- PROBLEM REQUIREMENTS: Write out the listing below without alteration, omitting its pictures.

- MATERIAL:
>> START

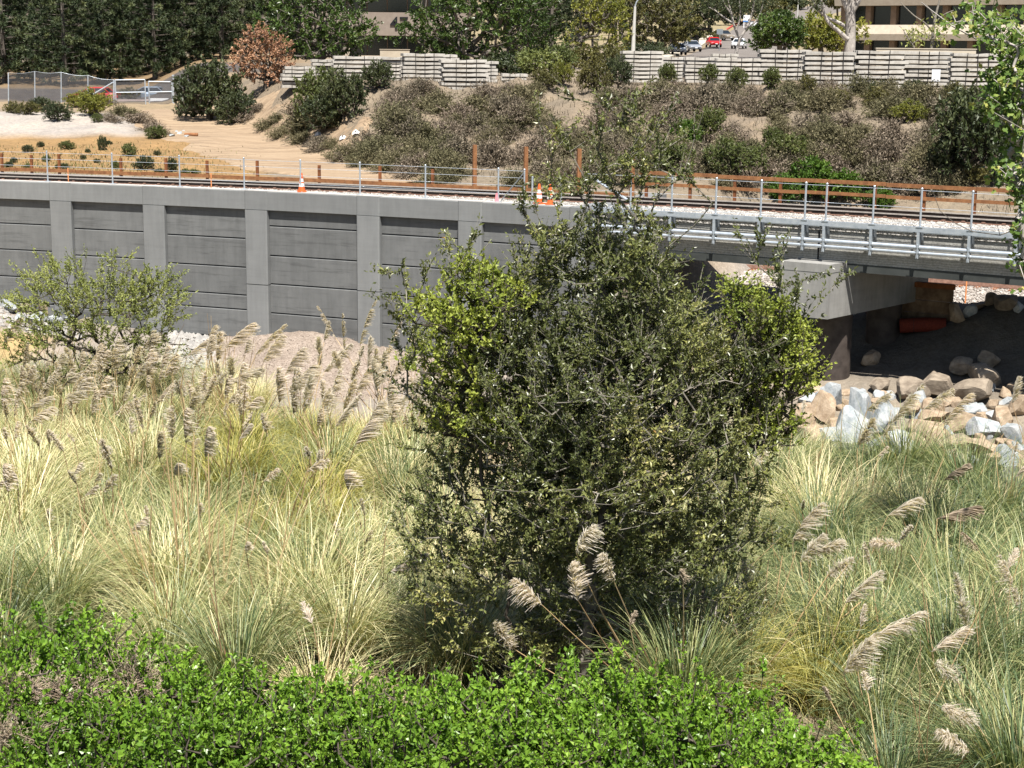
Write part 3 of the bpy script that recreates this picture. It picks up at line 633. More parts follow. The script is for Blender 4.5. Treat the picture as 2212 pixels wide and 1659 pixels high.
for x, lb in ((1025, 'tall square brown timber post behind the railing, leftmost of the tall posts'), (1135, 'tall square brown timber post behind the braced railing corner'), (1250, 'tall brown timber post seen through the thin upper twigs'), (1365, 'tall brown timber post at the end of the timber handrail')):
    c = P(x, 400, 65.0); i_ = min(range(4000), key=lambda k: 0) if False else 0
    # stand on the far side of the track
    ss = np.linspace(-8, 6, 1400); q = E(ss, 4.9, 0); u_ = q[:, 0]/q[:, 1]; r_ = ray(x, 400); s0 = ss[int(np.argmin(abs(u_-r_[0]/r_[1])))]
    c = E(s0, 4.9, 0); po = part('timber_post', box((c[0], c[1], .55), (.15, .15, 2.4), .3)+box((c[0], c[1], 1.757), (.13, .13, .014), .3), MT['rust'], loc=(c[0], c[1], -.3))
    tag(po, lb, 'post', 'tall timber posts behind the track')
# ------------------------------------------------------------------ cones and stakes
def cone(x, y, lb, rot):
    q = PZ(x, y, .026 if x < 700 else .0); s, n_ = sn(q[0], q[1]); q = E(float(s), .16, .026 if x < 1200 else .02)
    t_ = thing('traffic_cone', lb, 'traffic cone', q, 'orange traffic cones on the railway edge')
    part('base', box(q+np.array([0, 0, .02]), (.34, .34, .04), rot), MT['coneor'], t_)
    z0 = [(.135, .04), (.115, .17)]; bands = [((.135, .04), (.112, .20), 'coneor'), ((.112, .20), (.094, .33), 'conewh'), ((.094, .33), (.086, .385), 'coneor'), ((.086, .385), (.068, .51), 'conewh'), ((.068, .51), (.034, .72), 'coneor'), ((.034, .72), (.0, .722), 'coneor')]
    for a, b, m in bands: part('stripe' if m == 'conewh' else 'body', lathe([a, b], q, 20), MT[m], t_, smooth=True)
cone(626, 418, 'orange and white traffic cone beside a railing post on the wall', .2)
cone(1169, 441, 'orange and white traffic cone between the short steel posts', .4)
cone(1194, 442, 'orange and white traffic cone half hidden behind a short steel post', .1)
for x, lb in ((104, 'thin orange painted survey stake near the left end of the wall'), (433, 'thin orange painted survey stake standing between two railing posts')):
    q = E(float(sn(*PZ(x, 400 if x < 200 else 410, 0)[:2])[0]), .2, -.1)
    tag(part('survey_stake', box(q+np.array([0, 0, .33]), (.035, .02, .72)), MT['stakeor'], loc=q), lb, 'stake')
q = E(ws[-2]-.06, .04, .03); tag(part('marker_ribbon', prism([q+np.array(v) for v in ((-.05, -.02, 0), (.10, -.02, 0), (.03, -.02, .33), (-.02, -.02, .30))], [q+np.array(v) for v in ((-.05, 0, 0), (.10, .01, 0), (.03, .015, .33), (-.02, 0, .30))]), MT['pink'], loc=q), 'scrap of pink marker ribbon at the foot of a railing post', 'ribbon')

# ------------------------------------------------------------------ old track and bits under the bridge
ot = thing('old_track', 'lower rusty railway track on grey ballast seen under the bridge girder', 'railway track', E(14, 8, -2.4))
for n0 in (9.0, 10.5):
    part('rail', sweep(5, 34, [(n0-.07, -2.95), (n0-.07, -2.92), (n0-.03, -2.80), (n0+.03, -2.80), (n0+.07, -2.92), (n0+.07, -2.95)]), MT['rail'], ot)
for s in np.arange(6, 24, .6): part('tie', box(E(s, 9.75, -3.04), (.23, 2.6, .2), math.atan(-.49-.01*np.interp(s, _S, _X))), MT['rustdark'], ot)
tag(part('old_track_ballast', sweep(5, 34, [(5.6, -4.5), (6.3, -3.75), (8.3, -2.98), (11.4, -2.96), (12.2, -3.6)], step=.5), MT['oldballast']), kind='structure')
a_ = [PZ(1938, 643, -3.0), PZ(2055, 626, -2.7)]
tl = E(12.5, 5.0, 0); tr = E(14.62, 5.0, 0)
lag = thing('lagging_wall', 'short brown timber lagging wall behind the pier cap', 'lagging wall', (tl+tr)/2+np.array([0, 0, -5]))
for i_ in range(5):
    z0 = -4.9+i_*.46; part('board', prism([tl+np.array([0, 0, z0+.01]), tr+np.array([0, 0, z0+.01]), tr+np.array([.05, .1, z0+.01]), tl+np.array([.05, .1, z0+.01])], [tl+np.array([0, 0, z0+.45]), tr+np.array([0, 0, z0+.45]), tr+np.array([.05, .1, z0+.45]), tl+np.array([.05, .1, z0+.45])]), MT['lagging'], lag)
part('cap_beam', prism([tl+np.array([-.1, -.1, -2.6]), tr+np.array([.05, -.1, -2.6]), tr+np.array([.05, .15, -2.6]), tl+np.array([-.1, .15, -2.6])], [tl+np.array([-.1, -.1, -2.42]), tr+np.array([.05, -.1, -2.42]), tr+np.array([.05, .15, -2.42]), tl+np.array([-.1, .15, -2.42])]), MT['rustdark'], lag)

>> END

- PROBLEM SOLUTION:
Write part 3 of the bpy script that recreates this picture. It picks up at line 633. More parts follow. The script is for Blender 4.5. Treat the picture as 2212 pixels wide and 1659 pixels high.
for x, lb in ((1025, 'tall square brown timber post behind the railing, leftmost of the tall posts'), (1135, 'tall square brown timber post behind the braced railing corner'), (1250, 'tall brown timber post seen through the thin upper twigs'), (1365, 'tall brown timber post at the end of the timber handrail')):
    c = P(x, 400, 65.0); i_ = min(range(4000), key=lambda k: 0) if False else 0
    # stand on the far side of the track
    ss = np.linspace(-8, 6, 1400); q = E(ss, 4.9, 0); u_ = q[:, 0]/q[:, 1]; r_ = ray(x, 400); s0 = ss[int(np.argmin(abs(u_-r_[0]/r_[1])))]
    c = E(s0, 4.9, 0); po = part('timber_post', box((c[0], c[1], .55), (.15, .15, 2.4), .3)+box((c[0], c[1], 1.757), (.13, .13, .014), .3), MT['rust'], loc=(c[0], c[1], -.3))
    tag(po, lb, 'post', 'tall timber posts behind the track')
# ------------------------------------------------------------------ cones and stakes
def cone(x, y, lb, rot):
    q = PZ(x, y, .026 if x < 700 else .0); s, n_ = sn(q[0], q[1]); q = E(float(s), .16, .026 if x < 1200 else .02)
    t_ = thing('traffic_cone', lb, 'traffic cone', q, 'orange traffic cones on the railway edge')
    part('base', box(q+np.array([0, 0, .02]), (.34, .34, .04), rot), MT['coneor'], t_)
    z0 = [(.135, .04), (.115, .17)]; bands = [((.135, .04), (.112, .20), 'coneor'), ((.112, .20), (.094, .33), 'conewh'), ((.094, .33), (.086, .385), 'coneor'), ((.086, .385), (.068, .51), 'conewh'), ((.068, .51), (.034, .72), 'coneor'), ((.034, .72), (.0, .722), 'coneor')]
    for a, b, m in bands: part('stripe' if m == 'conewh' else 'body', lathe([a, b], q, 20), MT[m], t_, smooth=True)
cone(626, 418, 'orange and white traffic cone beside a railing post on the wall', .2)
cone(1169, 441, 'orange and white traffic cone between the short steel posts', .4)
cone(1194, 442, 'orange and white traffic cone half hidden behind a short steel post', .1)
for x, lb in ((104, 'thin orange painted survey stake near the left end of the wall'), (433, 'thin orange painted survey stake standing between two railing posts')):
    q = E(float(sn(*PZ(x, 400 if x < 200 else 410, 0)[:2])[0]), .2, -.1)
    tag(part('survey_stake', box(q+np.array([0, 0, .33]), (.035, .02, .72)), MT['stakeor'], loc=q), lb, 'stake')
q = E(ws[-2]-.06, .04, .03); tag(part('marker_ribbon', prism([q+np.array(v) for v in ((-.05, -.02, 0), (.10, -.02, 0), (.03, -.02, .33), (-.02, -.02, .30))], [q+np.array(v) for v in ((-.05, 0, 0), (.10, .01, 0), (.03, .015, .33), (-.02, 0, .30))]), MT['pink'], loc=q), 'scrap of pink marker ribbon at the foot of a railing post', 'ribbon')

# ------------------------------------------------------------------ old track and bits under the bridge
ot = thing('old_track', 'lower rusty railway track on grey ballast seen under the bridge girder', 'railway track', E(14, 8, -2.4))
for n0 in (9.0, 10.5):
    part('rail', sweep(5, 34, [(n0-.07, -2.95), (n0-.07, -2.92), (n0-.03, -2.80), (n0+.03, -2.80), (n0+.07, -2.92), (n0+.07, -2.95)]), MT['rail'], ot)
for s in np.arange(6, 24, .6): part('tie', box(E(s, 9.75, -3.04), (.23, 2.6, .2), math.atan(-.49-.01*np.interp(s, _S, _X))), MT['rustdark'], ot)
tag(part('old_track_ballast', sweep(5, 34, [(5.6, -4.5), (6.3, -3.75), (8.3, -2.98), (11.4, -2.96), (12.2, -3.6)], step=.5), MT['oldballast']), kind='structure')
a_ = [PZ(1938, 643, -3.0), PZ(2055, 626, -2.7)]
tl = E(12.5, 5.0, 0); tr = E(14.62, 5.0, 0)
lag = thing('lagging_wall', 'short brown timber lagging wall behind the pier cap', 'lagging wall', (tl+tr)/2+np.array([0, 0, -5]))
for i_ in range(5):
    z0 = -4.9+i_*.46; part('board', prism([tl+np.array([0, 0, z0+.01]), tr+np.array([0, 0, z0+.01]), tr+np.array([.05, .1, z0+.01]), tl+np.array([.05, .1, z0+.01])], [tl+np.array([0, 0, z0+.45]), tr+np.array([0, 0, z0+.45]), tr+np.array([.05, .1, z0+.45]), tl+np.array([.05, .1, z0+.45])]), MT['lagging'], lag)
part('cap_beam', prism([tl+np.array([-.1, -.1, -2.6]), tr+np.array([.05, -.1, -2.6]), tr+np.array([.05, .15, -2.6]), tl+np.array([-.1, .15, -2.6])], [tl+np.array([-.1, -.1, -2.42]), tr+np.array([.05, -.1, -2.42]), tr+np.array([.05, .15, -2.42]), tl+np.array([-.1, .15, -2.42])]), MT['rustdark'], lag)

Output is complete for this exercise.